3.5.1 Police powers
For Hall et al., this invention was a way of displacing genuine social and political tensions onto a folk devil. Attention could be deflected from the deepening crises. Society would be protected – not by overcoming divisions – but by ‘cracking down’ on young black men on the nation’s streets. Getting tough on mugging created new police powers, brought about ‘exemplary’ sentences for those found guilty of robbery (mugging was never a crime in a legal definition), and exposed young black men to a programme of systematic harassment by police officers (under what became known as the ‘sus’ law: the right of police officers to stop anyone that they suspected might have committed a crime or be intending to commit a crime). The ‘suspicious person’ powers derived from Section 4 of the Vagrancy Act 1824 and became a major point of conflict between the police and the black community in Britain (especially in London: see Whitfield, 2004). It was eventually abolished in the early 1980s (following the Scarman Report’s recommendation of the need for more integrative ‘community policing’) but re-emerged in a new guise as the power to ‘stop and search’. The new power continued to be deployed in an ethnically discriminatory way (what in the USA is known – and condemned – as ‘racial profiling’). Whitfield indicates that:
Ministry of Justice figures published in October 2007 reveal that black and Asian people are more likely to be stopped and searched than their white counterparts. This is especially the case in London where, in 2005/06, black people were more than seven times more likely to be searched than whites. Outside London, they are 4.8 per cent more likely to be searched.
For Hall et al., ‘mugging’ helped the politically dominant groups in Britain to move attention from social divisions and political conflict onto a group of folk devils, and to argue that society needed to be protected through tougher policing and a generally stronger state. In ‘cracking down’ on crime and violence, particularly among young black men, the state (seen by Hall et al. to be representing the most powerful groups and interests in society) became a ‘primary definer’ of disorder. The media then took their cue from government, police and judges – for instance, in the use of the term ‘mugging’ – and extended the primary definitions further, giving them a popular ring. In this view, the deep-seated causes of social conflict, chiefly inequality, were obscured and the issue was turned into a legal and moral struggle against what was defined as ‘mindless violence’. Hall and his colleagues described this as the creation of a ‘law and order society’ in which those defined as the enemies of the nation would be rooted out and subjected to increasingly harsh treatment. The analysis they presented has proved to be both very powerful (the book was reissued on its thirty-fifth anniversary in 2013) and very controversial.
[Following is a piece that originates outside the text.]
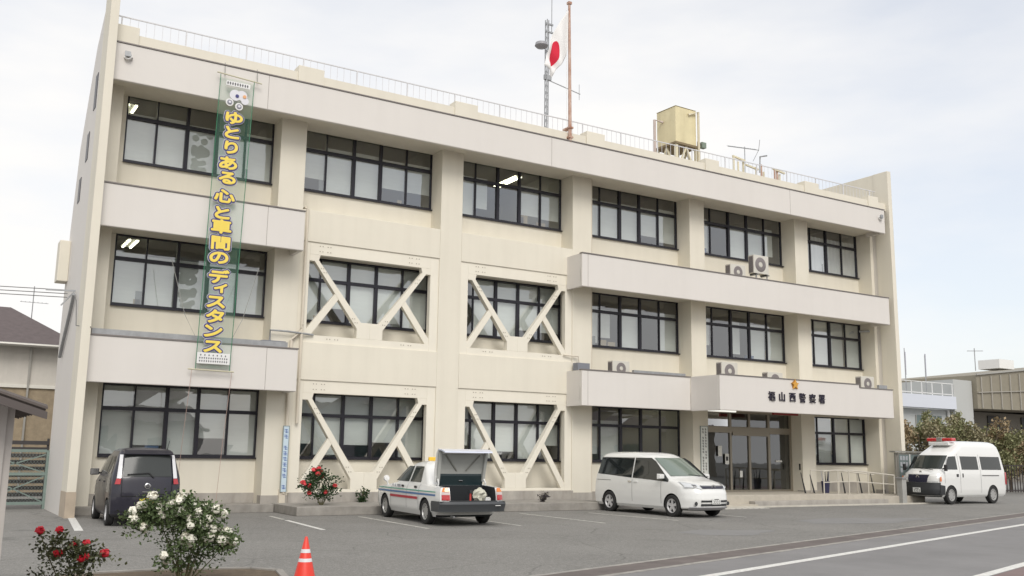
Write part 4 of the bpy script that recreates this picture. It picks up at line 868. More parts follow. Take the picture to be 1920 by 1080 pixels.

Debates about it continue that address its account of the British political situation, the relationship between institutions of social control and the mass media, and its view of the situation of young black men in Britain (see, for example, Jewkes (2004) and the special issue of the journal Crime, Media, Culture published in April 2008 (Clarke, 2008)).
Perhaps the most interesting question that emerges from the Hall et al. study is whether we are still ‘policing the crisis’: deflecting attention away from economic crises, social divisions and political conflict by focusing too much on the deviant behaviour of young people and the need to impose a ‘law and order society’ (Clarke, 2008). Following the English riots of August 2011, it was possible to trace very different views: between those who denounced the ‘pure criminality’ of the rioters; those who sought to explain rioting in terms of the social and economic conditions facing young people (young men, in particular); and those who suggested that the reaction to the riots was also a displacement of larger social, economic and political crises onto a problem of crime. For this last group, policing the crisis remained an important point of reference.